Ralph Fiennes, of the chiseled facial planes, is pretty wooden as Nero. I cared not one whit what happened to him as he spends the entire film mooning over Juliette Lewis as a singer (!). Juliette has magenta hair and looks like she's stuck a few too many spikes in her antecubitals, apparently both on and off screen. Of her performance, the less said the better. She takes her top off twice, she delivers lines without a hint of emotion, and we have to sit through two excruciating sequences where she sings bad nouveau-grunge-rock while everyone on screen talks about her marvelous voice (Ha!). Angela Bassett is the only redeeming quality in the film. She delivers even the most insipid lines with such firm conviction that you want to give her a gold star for effort. The character is another one of Angela's patented badass black chicks with heavy attitude and this one gets to do karate and drive flaming limousines.

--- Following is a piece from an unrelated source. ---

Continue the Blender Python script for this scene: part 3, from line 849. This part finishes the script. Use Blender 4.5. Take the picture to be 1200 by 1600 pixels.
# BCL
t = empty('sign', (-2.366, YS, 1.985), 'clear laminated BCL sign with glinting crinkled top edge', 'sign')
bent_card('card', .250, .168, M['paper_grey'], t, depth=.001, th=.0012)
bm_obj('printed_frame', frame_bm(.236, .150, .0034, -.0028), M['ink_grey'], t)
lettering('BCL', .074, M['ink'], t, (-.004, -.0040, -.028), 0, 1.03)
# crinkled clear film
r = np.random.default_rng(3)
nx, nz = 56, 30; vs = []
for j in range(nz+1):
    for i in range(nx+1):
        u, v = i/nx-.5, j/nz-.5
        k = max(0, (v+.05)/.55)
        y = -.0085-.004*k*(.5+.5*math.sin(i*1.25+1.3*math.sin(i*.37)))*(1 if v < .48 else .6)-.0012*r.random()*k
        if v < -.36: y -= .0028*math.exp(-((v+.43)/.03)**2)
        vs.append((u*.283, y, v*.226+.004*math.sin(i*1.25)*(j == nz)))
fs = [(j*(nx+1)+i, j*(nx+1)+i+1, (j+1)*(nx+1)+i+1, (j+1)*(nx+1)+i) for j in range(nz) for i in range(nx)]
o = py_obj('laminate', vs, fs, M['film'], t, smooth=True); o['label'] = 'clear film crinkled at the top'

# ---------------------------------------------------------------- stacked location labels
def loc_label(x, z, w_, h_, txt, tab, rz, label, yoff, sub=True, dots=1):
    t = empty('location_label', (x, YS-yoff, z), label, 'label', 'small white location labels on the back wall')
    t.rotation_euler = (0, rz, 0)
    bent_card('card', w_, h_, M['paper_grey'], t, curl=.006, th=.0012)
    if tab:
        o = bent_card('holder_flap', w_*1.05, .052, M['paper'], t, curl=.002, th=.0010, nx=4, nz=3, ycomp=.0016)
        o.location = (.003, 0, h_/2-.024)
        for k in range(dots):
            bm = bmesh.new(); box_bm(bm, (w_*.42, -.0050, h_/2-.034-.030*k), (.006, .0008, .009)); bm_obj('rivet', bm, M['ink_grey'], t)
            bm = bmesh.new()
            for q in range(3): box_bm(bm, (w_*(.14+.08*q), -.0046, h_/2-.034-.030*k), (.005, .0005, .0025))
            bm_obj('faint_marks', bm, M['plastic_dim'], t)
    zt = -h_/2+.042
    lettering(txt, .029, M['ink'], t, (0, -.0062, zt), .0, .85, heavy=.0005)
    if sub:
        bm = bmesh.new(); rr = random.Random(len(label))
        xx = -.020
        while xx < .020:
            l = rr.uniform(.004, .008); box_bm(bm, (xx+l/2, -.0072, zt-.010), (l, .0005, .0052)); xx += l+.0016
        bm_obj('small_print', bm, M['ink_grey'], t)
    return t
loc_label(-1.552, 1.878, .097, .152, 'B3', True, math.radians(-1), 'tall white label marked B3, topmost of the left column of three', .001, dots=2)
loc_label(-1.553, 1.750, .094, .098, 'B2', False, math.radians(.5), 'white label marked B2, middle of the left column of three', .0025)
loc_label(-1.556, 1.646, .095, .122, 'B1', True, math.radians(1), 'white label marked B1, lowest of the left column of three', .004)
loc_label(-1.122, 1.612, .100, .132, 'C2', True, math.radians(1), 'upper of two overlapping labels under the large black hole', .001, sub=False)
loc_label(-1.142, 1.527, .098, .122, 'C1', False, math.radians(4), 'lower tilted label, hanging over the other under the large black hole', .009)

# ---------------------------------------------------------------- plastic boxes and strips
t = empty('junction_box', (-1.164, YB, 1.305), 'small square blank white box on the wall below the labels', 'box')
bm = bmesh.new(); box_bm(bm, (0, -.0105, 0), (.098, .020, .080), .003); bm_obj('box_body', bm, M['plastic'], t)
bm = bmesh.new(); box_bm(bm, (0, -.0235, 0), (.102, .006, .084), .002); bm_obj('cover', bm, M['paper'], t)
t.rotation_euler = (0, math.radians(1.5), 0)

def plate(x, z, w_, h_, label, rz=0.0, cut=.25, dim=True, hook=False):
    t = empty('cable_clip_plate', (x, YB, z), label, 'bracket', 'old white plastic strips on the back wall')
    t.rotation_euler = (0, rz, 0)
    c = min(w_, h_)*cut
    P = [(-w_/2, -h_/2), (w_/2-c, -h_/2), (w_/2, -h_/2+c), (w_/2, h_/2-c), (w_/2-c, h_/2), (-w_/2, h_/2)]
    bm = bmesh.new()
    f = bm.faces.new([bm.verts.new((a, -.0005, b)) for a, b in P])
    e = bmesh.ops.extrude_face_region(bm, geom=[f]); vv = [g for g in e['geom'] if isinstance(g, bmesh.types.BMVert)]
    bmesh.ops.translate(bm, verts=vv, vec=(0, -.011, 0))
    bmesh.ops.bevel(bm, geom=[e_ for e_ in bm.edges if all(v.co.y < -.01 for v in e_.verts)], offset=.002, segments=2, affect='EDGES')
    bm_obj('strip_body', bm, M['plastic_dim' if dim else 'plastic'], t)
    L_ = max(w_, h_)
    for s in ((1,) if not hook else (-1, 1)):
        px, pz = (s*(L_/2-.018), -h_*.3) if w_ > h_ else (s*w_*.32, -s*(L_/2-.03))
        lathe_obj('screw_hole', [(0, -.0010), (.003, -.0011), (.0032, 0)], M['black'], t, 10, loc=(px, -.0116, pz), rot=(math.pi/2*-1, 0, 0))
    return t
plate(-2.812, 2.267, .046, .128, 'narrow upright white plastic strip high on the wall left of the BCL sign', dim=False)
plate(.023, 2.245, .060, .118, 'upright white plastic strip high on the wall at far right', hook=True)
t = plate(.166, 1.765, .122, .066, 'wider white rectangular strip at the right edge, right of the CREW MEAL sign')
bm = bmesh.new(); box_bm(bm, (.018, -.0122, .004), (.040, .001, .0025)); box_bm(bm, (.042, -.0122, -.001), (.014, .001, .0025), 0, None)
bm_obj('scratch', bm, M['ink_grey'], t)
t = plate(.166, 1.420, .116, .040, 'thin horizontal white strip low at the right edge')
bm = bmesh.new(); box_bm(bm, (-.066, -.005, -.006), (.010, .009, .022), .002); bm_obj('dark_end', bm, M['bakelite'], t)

I can't recommend the film as it's witless, pointless, misogynist and, ultimately, boring, but it's reasonable mind candy for when you're not feeling well.


Club extras in fashions left over from 70s porno. Street extras in 60s revival outfits. Gratuitous grisly rape/murder sequence. Train dodging. Giant movie screens. Visual answering machines. Sonny Bono look alike SQUID dealer. Fried frontal lobes. Balcony falling. Gratuitous legless man. Tie cutting.